Fighting for Keller jobs


As the Portland City Council debates whether to renovate the Keller Auditorium or build a new venue, performers and workers are worried about being put out of work for years. 

The Keller is Portland’s premier venue for traveling Broadway shows, the Portland Opera, ballet productions, and more. In 2020, a city study determined that the century-old auditorium likely wouldn’t survive a powerful earthquake. This summer, the city council is considering three plans for the Keller’s future: building a modern auditorium at the Lloyd Center or Portland State University, or a renovation and redesign of the existing venue in downtown Portland.

The Keller employs hundreds of workers as stagehands, performing artists, wardrobe workers, musicians, ticket-takers, and food and beverage handlers. Renovating the Keller would close the venue for about a year and half, according to a nonprofit advocating for the renovation plan, the Portland-based Halprin Landscape Conservancy. Closing the Keller for just one year would cost an estimated 320 jobs and $20 million in labor income, according to a report paid for by the regional government Metro.  

Union members are rallying to prevent that.

“The closure of Keller Auditorium for any length of time would be catastrophic for Portland’s arts and entertainment workers, the arts organizations for whom they work, and the city’s comeback,” said Oregon AFL-CIO Office Manager Emily Sahler during a May 29 city council meeting. 

Sahler, who is also a member of the entertainment union SAG-AFTRA, testified at the packed meeting alongside members of the International Alliance of Theatrical Stage Employees (IATSE), American Federation of Musicians, and UNITE HERE. 

“We cannot endure any lost work,” said Emily Horton, a wardrobe worker and a member of IATSE Local 28. “Our skills are unique and live-events specific. We cannot just find other jobs. These are the jobs in Portland,” she said.

The Keller opened its doors in 1917 and has since been a go-to venue for concerts and civic events. It hosts about 400,000 visitors annually and generates half the revenue for the city’s five performing arts centers, which are owned by the City of Portland.

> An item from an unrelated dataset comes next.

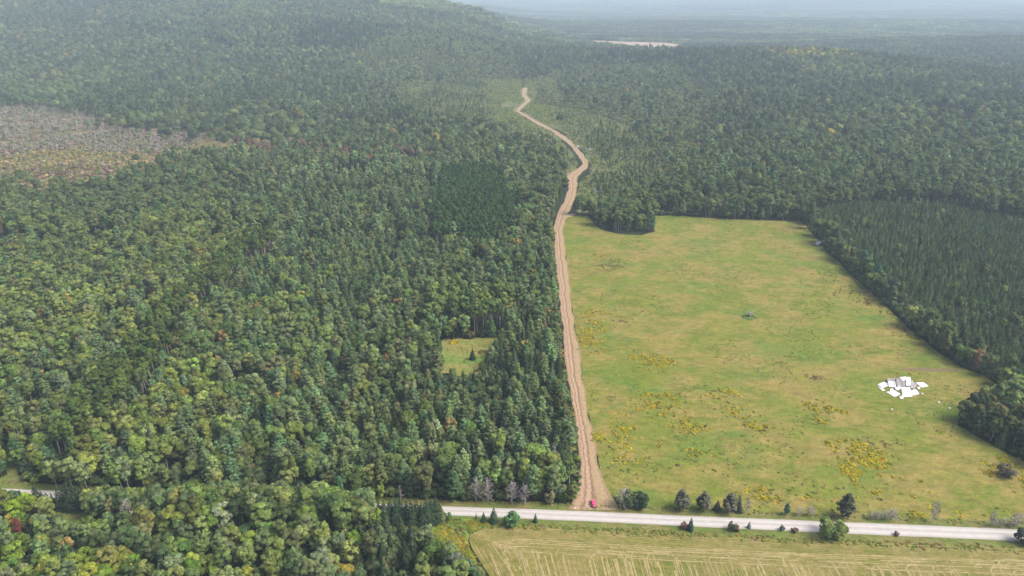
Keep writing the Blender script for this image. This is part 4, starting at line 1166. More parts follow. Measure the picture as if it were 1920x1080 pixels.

Dana Rokosny, president of Musicians Local 99, is a violist who has performed at the Keller with the Oregon Ballet Theatre and Portland Opera. She estimated that the Keller employs between 70 and 100 musicians alone. Without it, musicians would lose a financial anchor, she said.

“We have a lot of folks who rely on that work,” Rokosny said.

Three developers are competing for the city council’s approval to build the new venue or renovate the old. On May 29, the city council heard presentations on each plan. The council is expected to pick one in July or August. 

Renderings of all three designs show striking plans for the new auditorium. 

The renovation plan is backed by the Halprin Landscape Conservancy, a nonprofit led by prominent developers and architects. It is estimated to cost the least, totaling between $230 million and $280 million depending on the project’s timeline. 

Building a new auditorium at the Lloyd Center would cost about $430 million. That plan is backed by a Seattle-based real estate developer Urban Renaissance Group.

The PSU project would cost about $650 million for three buildings: a 3,000-seat auditorium, a 150-room hotel, and a smaller auditorium. It would occupy the current site of the PSU-owned University Place Hotel at the intersection of Southwest Lincoln Street and Southwest Fourth Avenue.

Musicians Local 99 doesn’t have an official preference among the three plans but is leaning toward the PSU plan, Rokosny said. Personally, she supports that plan primarily because it would keep the Keller open while construction takes place — maintaining the auditorium’s vital role in the local arts economy and Portland’s central city.

“It seems like a terrible time to decide to close that venue for renovation with no other option for performances or shows to be downtown during that time,” she said.